Silent Guardians" are what NRCS calls the hundreds of dams, farm ponds, terraces and no-till farming systems Nebraska farmers and ranchers continue to apply to the land, says Steve Chick, state conservationist for the Natural Resources Conservation Service.

"They're silent because they are quietly doing their job of slowing runoff water, holding back large volumes of excess water for a time, and reducing high flow pressures on rivers and streams. Without them, the situation would be much worse," he adds.

Frequent and high volume rains over large parts of the state, from McCook, to Norfolk, to Beatrice, have saturated the soil, filling many dams and ponds, and yet causing flooding. The 900-plus flood reduction structures built in Nebraska since the 1950s, hundreds of terrace systems and farmers planting their crops no-till are all working to slow runoff water.

For example, watershed dams from rains on June 4 and 5 in southwest Saline County reduced damages by $1.15 million had these structures not been in place, according to Chick.

Over the last five years, the Natural Resources Conservation Service has provided Nebraska farmers and ranchers with about $25 million per year to install more of these practices.

"That $25 million is more than matched by the individual landowner to protect their land," says Chick. "That is quite an investment to combat the unpredictable ravages of nature."

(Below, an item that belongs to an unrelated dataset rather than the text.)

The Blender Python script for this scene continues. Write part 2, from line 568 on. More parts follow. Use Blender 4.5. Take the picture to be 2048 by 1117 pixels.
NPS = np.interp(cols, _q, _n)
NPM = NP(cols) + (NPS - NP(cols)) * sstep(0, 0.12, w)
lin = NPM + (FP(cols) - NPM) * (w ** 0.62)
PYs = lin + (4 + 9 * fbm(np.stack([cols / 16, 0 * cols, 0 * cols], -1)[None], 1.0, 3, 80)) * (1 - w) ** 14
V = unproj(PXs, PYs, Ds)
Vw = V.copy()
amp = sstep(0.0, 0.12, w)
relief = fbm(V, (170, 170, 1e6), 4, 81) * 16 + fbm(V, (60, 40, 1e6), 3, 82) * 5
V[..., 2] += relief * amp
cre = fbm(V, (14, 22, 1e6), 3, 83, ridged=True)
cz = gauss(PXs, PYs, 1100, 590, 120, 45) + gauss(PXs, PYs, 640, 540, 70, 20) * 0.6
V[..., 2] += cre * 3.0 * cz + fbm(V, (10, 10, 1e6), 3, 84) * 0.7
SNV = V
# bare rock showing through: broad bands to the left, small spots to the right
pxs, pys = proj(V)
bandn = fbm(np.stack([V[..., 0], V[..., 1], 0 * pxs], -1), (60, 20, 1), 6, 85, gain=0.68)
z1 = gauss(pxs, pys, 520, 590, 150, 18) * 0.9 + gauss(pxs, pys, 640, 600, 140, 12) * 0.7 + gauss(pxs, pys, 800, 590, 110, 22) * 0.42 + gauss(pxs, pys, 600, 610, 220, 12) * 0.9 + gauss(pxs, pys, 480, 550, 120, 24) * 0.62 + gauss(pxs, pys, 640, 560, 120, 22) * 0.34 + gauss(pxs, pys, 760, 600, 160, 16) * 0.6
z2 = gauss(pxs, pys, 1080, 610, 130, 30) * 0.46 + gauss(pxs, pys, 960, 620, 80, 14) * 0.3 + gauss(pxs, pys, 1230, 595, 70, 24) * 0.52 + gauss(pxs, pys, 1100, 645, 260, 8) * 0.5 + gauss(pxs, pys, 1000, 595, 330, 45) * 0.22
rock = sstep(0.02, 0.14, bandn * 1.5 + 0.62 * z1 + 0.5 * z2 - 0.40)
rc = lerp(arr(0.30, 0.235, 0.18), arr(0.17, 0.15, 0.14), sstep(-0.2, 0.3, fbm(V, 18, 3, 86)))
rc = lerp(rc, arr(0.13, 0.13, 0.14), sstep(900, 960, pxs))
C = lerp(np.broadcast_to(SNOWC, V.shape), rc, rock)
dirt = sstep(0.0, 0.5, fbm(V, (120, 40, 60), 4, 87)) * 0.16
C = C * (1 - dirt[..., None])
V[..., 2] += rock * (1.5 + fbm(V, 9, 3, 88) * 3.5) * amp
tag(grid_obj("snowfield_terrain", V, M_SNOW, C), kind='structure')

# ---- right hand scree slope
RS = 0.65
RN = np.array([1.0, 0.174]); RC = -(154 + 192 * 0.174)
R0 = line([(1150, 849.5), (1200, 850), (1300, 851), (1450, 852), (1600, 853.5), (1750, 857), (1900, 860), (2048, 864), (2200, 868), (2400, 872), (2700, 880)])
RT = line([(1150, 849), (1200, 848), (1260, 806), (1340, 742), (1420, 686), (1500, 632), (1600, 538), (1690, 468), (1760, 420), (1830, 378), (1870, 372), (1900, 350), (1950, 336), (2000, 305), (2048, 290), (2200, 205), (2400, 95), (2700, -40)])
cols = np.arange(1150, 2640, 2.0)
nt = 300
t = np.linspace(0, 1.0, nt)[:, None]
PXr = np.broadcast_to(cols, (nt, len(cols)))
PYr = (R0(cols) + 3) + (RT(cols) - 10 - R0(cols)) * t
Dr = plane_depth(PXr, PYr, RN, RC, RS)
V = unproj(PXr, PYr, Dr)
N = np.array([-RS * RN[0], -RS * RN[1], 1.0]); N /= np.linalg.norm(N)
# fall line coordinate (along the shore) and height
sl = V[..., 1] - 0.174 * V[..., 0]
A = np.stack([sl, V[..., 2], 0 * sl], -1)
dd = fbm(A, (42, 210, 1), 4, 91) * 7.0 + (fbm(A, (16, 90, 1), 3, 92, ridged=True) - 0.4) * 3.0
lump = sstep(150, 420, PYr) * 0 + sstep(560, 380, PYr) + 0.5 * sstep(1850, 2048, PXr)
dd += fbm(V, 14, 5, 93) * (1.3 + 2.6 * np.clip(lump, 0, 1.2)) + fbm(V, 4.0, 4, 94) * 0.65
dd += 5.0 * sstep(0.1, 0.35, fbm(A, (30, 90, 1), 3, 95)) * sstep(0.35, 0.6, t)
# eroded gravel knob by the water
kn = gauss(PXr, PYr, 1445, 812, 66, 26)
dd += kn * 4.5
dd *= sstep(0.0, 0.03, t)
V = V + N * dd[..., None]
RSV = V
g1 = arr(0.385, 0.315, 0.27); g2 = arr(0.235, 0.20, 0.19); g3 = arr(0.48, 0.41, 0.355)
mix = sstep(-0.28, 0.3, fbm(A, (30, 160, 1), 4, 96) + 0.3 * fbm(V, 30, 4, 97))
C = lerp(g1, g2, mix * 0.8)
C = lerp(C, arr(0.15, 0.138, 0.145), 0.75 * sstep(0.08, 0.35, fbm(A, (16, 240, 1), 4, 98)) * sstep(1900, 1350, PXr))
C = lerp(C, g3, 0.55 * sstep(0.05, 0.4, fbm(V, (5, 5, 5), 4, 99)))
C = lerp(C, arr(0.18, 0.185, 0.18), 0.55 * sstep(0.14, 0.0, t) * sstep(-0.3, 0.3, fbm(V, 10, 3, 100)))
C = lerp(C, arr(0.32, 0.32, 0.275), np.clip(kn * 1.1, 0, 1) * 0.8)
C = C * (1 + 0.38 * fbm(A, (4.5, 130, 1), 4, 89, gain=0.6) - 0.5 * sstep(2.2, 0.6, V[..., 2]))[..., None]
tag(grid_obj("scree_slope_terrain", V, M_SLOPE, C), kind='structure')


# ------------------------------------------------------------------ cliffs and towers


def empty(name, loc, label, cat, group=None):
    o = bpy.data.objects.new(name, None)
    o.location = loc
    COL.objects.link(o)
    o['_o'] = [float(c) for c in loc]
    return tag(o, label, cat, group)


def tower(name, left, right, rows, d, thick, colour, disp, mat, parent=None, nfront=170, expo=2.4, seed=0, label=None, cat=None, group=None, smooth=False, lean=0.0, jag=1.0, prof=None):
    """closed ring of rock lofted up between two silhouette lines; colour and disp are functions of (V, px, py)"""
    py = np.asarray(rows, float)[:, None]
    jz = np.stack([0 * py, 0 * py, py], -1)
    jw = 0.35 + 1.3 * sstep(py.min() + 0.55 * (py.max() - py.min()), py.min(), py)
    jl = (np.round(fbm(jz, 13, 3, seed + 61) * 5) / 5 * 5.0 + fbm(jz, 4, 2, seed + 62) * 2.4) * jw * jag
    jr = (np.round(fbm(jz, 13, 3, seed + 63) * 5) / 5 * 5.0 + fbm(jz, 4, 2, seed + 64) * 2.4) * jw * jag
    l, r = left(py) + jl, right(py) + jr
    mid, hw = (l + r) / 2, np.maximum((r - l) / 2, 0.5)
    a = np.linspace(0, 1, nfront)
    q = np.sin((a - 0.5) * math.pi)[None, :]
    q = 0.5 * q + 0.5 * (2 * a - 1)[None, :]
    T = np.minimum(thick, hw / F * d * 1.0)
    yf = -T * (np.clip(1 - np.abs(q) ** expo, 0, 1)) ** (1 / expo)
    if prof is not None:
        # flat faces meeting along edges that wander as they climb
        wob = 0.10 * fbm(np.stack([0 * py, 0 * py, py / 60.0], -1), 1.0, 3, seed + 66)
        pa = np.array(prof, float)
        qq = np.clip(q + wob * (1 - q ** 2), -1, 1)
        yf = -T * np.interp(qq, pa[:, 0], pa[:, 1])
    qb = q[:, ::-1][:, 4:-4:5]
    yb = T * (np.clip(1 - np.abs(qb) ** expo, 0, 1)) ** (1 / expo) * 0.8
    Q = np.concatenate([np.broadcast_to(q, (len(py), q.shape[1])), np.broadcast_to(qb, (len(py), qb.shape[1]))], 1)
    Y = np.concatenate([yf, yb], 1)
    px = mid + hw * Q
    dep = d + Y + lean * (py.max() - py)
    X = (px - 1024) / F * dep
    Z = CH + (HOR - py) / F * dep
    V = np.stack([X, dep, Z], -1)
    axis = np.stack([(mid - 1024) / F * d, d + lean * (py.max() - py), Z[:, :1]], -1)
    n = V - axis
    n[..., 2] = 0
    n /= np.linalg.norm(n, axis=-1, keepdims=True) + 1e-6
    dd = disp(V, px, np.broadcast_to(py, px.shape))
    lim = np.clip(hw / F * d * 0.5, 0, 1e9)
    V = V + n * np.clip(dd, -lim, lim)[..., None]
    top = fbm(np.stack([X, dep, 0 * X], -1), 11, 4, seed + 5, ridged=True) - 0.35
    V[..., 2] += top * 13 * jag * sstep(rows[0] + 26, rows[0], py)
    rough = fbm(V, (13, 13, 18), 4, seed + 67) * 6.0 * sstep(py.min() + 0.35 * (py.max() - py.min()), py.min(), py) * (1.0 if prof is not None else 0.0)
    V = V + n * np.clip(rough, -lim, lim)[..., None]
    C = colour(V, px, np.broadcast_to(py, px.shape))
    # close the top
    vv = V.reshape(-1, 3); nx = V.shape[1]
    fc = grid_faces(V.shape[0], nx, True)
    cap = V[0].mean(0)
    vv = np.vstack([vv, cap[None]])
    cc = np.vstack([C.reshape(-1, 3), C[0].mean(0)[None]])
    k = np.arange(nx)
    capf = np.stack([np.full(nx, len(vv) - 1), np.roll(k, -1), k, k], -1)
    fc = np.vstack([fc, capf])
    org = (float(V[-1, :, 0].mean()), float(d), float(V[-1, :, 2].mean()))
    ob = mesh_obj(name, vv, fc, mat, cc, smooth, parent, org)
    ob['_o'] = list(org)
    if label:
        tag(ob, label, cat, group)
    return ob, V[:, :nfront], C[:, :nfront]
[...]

"As for storm damages, many of our offices are coordinating with county commissioners and others to determine if the Emergency Watershed Program through NRCS can help with some storm repairs for bridges, roads or other impacts of storms," he says.

"With all the rains, tornados and hail striking the state, people need to recognize the good with 'silent guardians' on the landscape working to protect them," Chick says. "Not long ago we were concerned about drought—which still exists in parts of western Nebraska. Nature and its impact are pretty unpredictable.